▶ Task to carry out
Give only the number of lines that hold the word "pixels".

▶ Information shown
--- BEGIN ---
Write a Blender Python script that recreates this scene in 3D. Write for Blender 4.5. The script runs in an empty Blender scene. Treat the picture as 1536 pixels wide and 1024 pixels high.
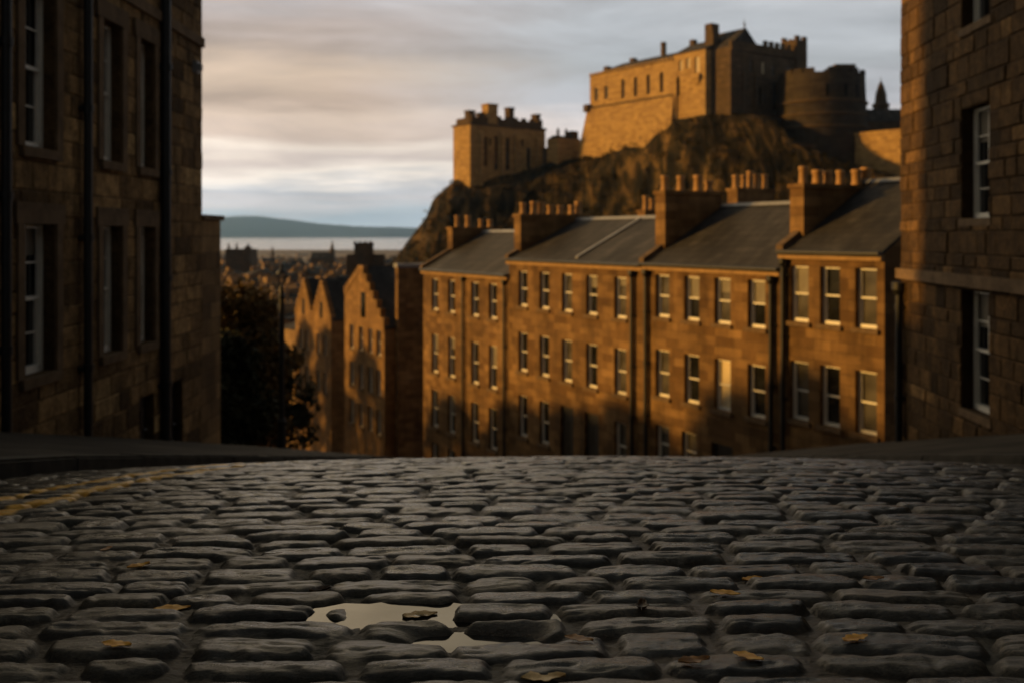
import bpy, bmesh, math, random
import numpy as np
from mathutils import Vector, Matrix

random.seed(7)
RNG = np.random.default_rng(11)
SC = bpy.context.scene
COL = SC.collection
R = math.radians
F = 1493.0            # focal length in photo pixels (35 mm lens on a 36 mm sensor, 1536 px wide)


def lin(r, g, b):
    return tuple(((c / 255.0) / 12.92 if c / 255.0 <= 0.04045 else ((c / 255.0 + 0.055) / 1.055) ** 2.4) for c in (r, g, b))


# ------------------------------------------------------------------ camera
cam_data = bpy.data.cameras.new('camera')
cam = bpy.data.objects.new('camera', cam_data)
COL.objects.link(cam)
cam.location = (0, 0, 0)
cam.rotation_euler = (R(90), 0, 0)
cam_data.lens = 35
cam_data.sensor_width = 36
cam_data.shift_y = -0.1035
cam_data.clip_start = 0.05
cam_data.clip_end = 60000
cam_data.dof.use_dof = True
cam_data.dof.focus_distance = 2.45
cam_data.dof.aperture_fstop = 3.4
SC.camera = cam

# ------------------------------------------------------------------ view
SC.view_settings.view_transform = 'Standard'
SC.view_settings.look = 'None'
SC.view_settings.exposure = 0.0
SC.view_settings.gamma = 1.0
SC.render.engine = 'CYCLES'
SC.cycles.use_denoising = True
SC.cycles.max_bounces = 6
SC.cycles.diffuse_bounces = 3
SC.cycles.glossy_bounces = 3
SC.cycles.volume_bounces = 0
SC.cycles.sample_clamp_indirect = 4.0

# ------------------------------------------------------------------ sun and sky
SUN_EL = 8.0
SUN_H = Vector((-0.998, 0.03, 0)).normalized()
sun_dir = Vector((SUN_H.x * math.cos(R(SUN_EL)), SUN_H.y * math.cos(R(SUN_EL)), math.sin(R(SUN_EL))))
sl = bpy.data.lights.new('sun', 'SUN')
sl.energy = 4.6
sl.angle = R(3.0)
sl.color = (1.0, 0.53, 0.12)
so = bpy.data.objects.new('sun', sl)
COL.objects.link(so)
so.rotation_euler = sun_dir.to_track_quat('Z', 'Y').to_euler()
so.location = (-60, -20, 60)

world = bpy.data.worlds.new('World')
SC.world = world
world.use_nodes = True
wt = world.node_tree
for n in list(wt.nodes):
    wt.nodes.remove(n)


class NT:
    """tiny helper round a node tree"""
    def __init__(s, t): s.t = t
    def n(s, kind, **kw):
        nd = s.t.nodes.new(kind)
        for k, v in kw.items():
            if k.startswith('i_'):
                key = k[2:]
                key = int(key) if key.isdigit() else key.replace('_', ' ')
                nd.inputs[key].default_value = v
            else:
                setattr(nd, k, v)
        return nd
    def l(s, a, b): s.t.links.new(a, b)
    def math(s, op, a, b=None, clamp=False):
        nd = s.t.nodes.new('ShaderNodeMath'); nd.operation = op; nd.use_clamp = clamp
        for i, v in enumerate((a, b)):
            if v is None: continue
            if isinstance(v, (int, float)): nd.inputs[i].default_value = v
            else: s.l(v, nd.inputs[i])
        return nd.outputs[0]
    def mix(s, fac, a, b, blend='MIX'):
        nd = s.t.nodes.new('ShaderNodeMix'); nd.data_type = 'RGBA'; nd.blend_type = blend
        for sock, v in ((nd.inputs[0], fac), (nd.inputs[6], a), (nd.inputs[7], b)):
            if isinstance(v, (int, float)): sock.default_value = v
            elif isinstance(v, tuple): sock.default_value = (*v[:3], 1)
            else: s.l(v, sock)
        return nd.outputs[2]
    def ramp(s, fac, stops, interp='LINEAR'):
        nd = s.t.nodes.new('ShaderNodeValToRGB'); cr = nd.color_ramp; cr.interpolation = interp
        while len(cr.elements) < len(stops): cr.elements.new(0.5)
        for e, (p, c) in zip(cr.elements, stops):
            e.position = p; e.color = (*c[:3], 1) if isinstance(c, tuple) else (c, c, c, 1)
        s.l(fac, nd.inputs[0])
        return nd.outputs[0]
    def noise(s, vec, scale, detail=4, rough=0.55, dist=0.0):
        nd = s.t.nodes.new('ShaderNodeTexNoise')
        nd.inputs['Scale'].default_value = scale; nd.inputs['Detail'].default_value = detail
        nd.inputs['Roughness'].default_value = rough; nd.inputs['Distortion'].default_value = dist
        if vec is not None: s.l(vec, nd.inputs['Vector'])
        return nd.outputs[0]
    def mapping(s, vec, scale=(1, 1, 1), rot=(0, 0, 0), loc=(0, 0, 0)):
        nd = s.t.nodes.new('ShaderNodeMapping')
        nd.inputs['Scale'].default_value = scale; nd.inputs['Rotation'].default_value = rot; nd.inputs['Location'].default_value = loc
        s.l(vec, nd.inputs['Vector'])
        return nd.outputs[0]


W = NT(wt)
out = W.n('ShaderNodeOutputWorld')
bg = W.n('ShaderNodeBackground', i_Strength=0.1)
W.l(bg.outputs[0], out.inputs[0])
sky = W.n('ShaderNodeTexSky', sky_type='NISHITA', sun_disc=False, sun_elevation=R(SUN_EL))
sky.sun_rotation = math.atan2(SUN_H.x, SUN_H.y)
sky.dust_density = 2.0
tc = W.n('ShaderNodeTexCoord')
sep = W.n('ShaderNodeSeparateXYZ'); W.l(tc.outputs['Generated'], sep.inputs[0])
az = W.math('ARCTAN2', sep.outputs[0], sep.outputs[1])
el = sep.outputs[2]
cmb = W.n('ShaderNodeCombineXYZ')
W.l(az, cmb.inputs[0]); W.l(el, cmb.inputs[1])
cl1 = W.noise(W.mapping(cmb.outputs[0], (2.3, 26, 1), loc=(4.1, 0.7, 0)), 1.0, 5, 0.55, 0.25)
cl2 = W.noise(W.mapping(cmb.outputs[0], (7.0, 60, 1), loc=(1.3, 2.2, 0)), 1.0, 4, 0.55, 0.3)
cl3 = W.noise(W.mapping(cmb.outputs[0], (4.5, 17, 1), loc=(9.3, 5.2, 0)), 1.0, 6, 0.58, 0.5)
off = W.math('ADD', W.math('MULTIPLY', W.math('SUBTRACT', cl1, 0.5), 0.070), W.math('MULTIPLY', W.math('SUBTRACT', cl2, 0.5), 0.030))
el2 = W.math('MULTIPLY', W.math('ADD', el, off), 2.0)
LEFT = [(0.0, (150, 160, 168)), (0.019, (160, 168, 174)), (0.035, (186, 180, 180)), (0.046, (178, 178, 182)), (0.060, (250, 236, 222)),
        (0.073, (216, 198, 188)), (0.087, (247, 230, 214)), (0.101, (215, 192, 176)), (0.118, (226, 202, 182)),
        (0.138, (196, 172, 154)), (0.160, (208, 184, 162)), (0.183, (176, 158, 146)), (0.205, (192, 176, 168)), (0.240, (188, 184, 186)), (0.300, (176, 174, 176)), (0.48, (158, 158, 162))]
RIGHT = [(0.0, (150, 160, 168)), (0.035, (180, 178, 180)), (0.06, (226, 214, 204)), (0.085, (205, 192, 186)), (0.105, (214, 204, 200)), (0.13, (178, 178, 182)),
         (0.165, (172, 175, 178)), (0.20, (180, 183, 187)), (0.24, (196, 197, 200)), (0.300, (172, 174, 180)), (0.48, (150, 152, 158))]
cL = W.ramp(el2, [(p * 2, lin(*c)) for p, c in LEFT])
cR = W.ramp(el2, [(p * 2, lin(*c)) for p, c in RIGHT])
azf = W.n('ShaderNodeMapRange', interpolation_type='SMOOTHSTEP', i_1=-0.20, i_2=0.12)
W.l(W.math('ADD', az, W.math('MULTIPLY', W.math('SUBTRACT', cl3, 0.5), 0.25)), azf.inputs[0])
cc = W.mix(azf.outputs[0], cL, cR)
patch = W.n('ShaderNodeMapRange', i_1=0.34, i_2=0.66, i_3=0.80, i_4=1.15)
W.l(cl3, patch.inputs[0])
cc = W.mix(1.0, cc, patch.outputs[0], 'MULTIPLY')
# overcast dome is dimmer behind the camera than over the sea
back = W.n('ShaderNodeMapRange', interpolation_type='SMOOTHSTEP', i_1=-0.5, i_2=0.6, i_3=4.3, i_4=10.4)
W.l(sep.outputs[1], back.inputs[0])
cc = W.mix(1.0, cc, back.outputs[0], 'MULTIPLY')
low = W.ramp(W.math('MULTIPLY', el, 4.0), [(0.0, 1.5), (0.03, 1.45), (0.062, 1.3), (0.08, 1.22), (0.2, 0.90), (0.3, 0.74), (0.42, 0.66), (0.8, 0.60)])
cc = W.mix(1.0, cc, W.math('MULTIPLY', low, 1.85), 'MULTIPLY')
gd = W.n('ShaderNodeVectorMath', operation='DOT_PRODUCT'); W.l(tc.outputs['Generated'], gd.inputs[0]); gd.inputs[1].default_value = Vector((-0.44, 0.85, 0.28)).normalized()
gl = W.n('ShaderNodeMapRange', interpolation_type='SMOOTHSTEP', i_1=0.78, i_2=0.985, i_3=0.0, i_4=1.0); W.l(gd.outputs['Value'], gl.inputs[0])
hi = W.n('ShaderNodeMapRange', interpolation_type='SMOOTHSTEP', i_1=0.238, i_2=0.285, i_3=0.0, i_4=1.0); W.l(el, hi.inputs[0])
veil = W.mix(gl.outputs[0], (0.46, 0.46, 0.40), (5.0, 3.95, 2.4))
cc = W.mix(hi.outputs[0], cc, W.mix(1.0, cc, veil, 'MULTIPLY'))
W.l(W.mix(0.94, sky.outputs[0], cc), bg.inputs[0])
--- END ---
▶ Result of this exercise
2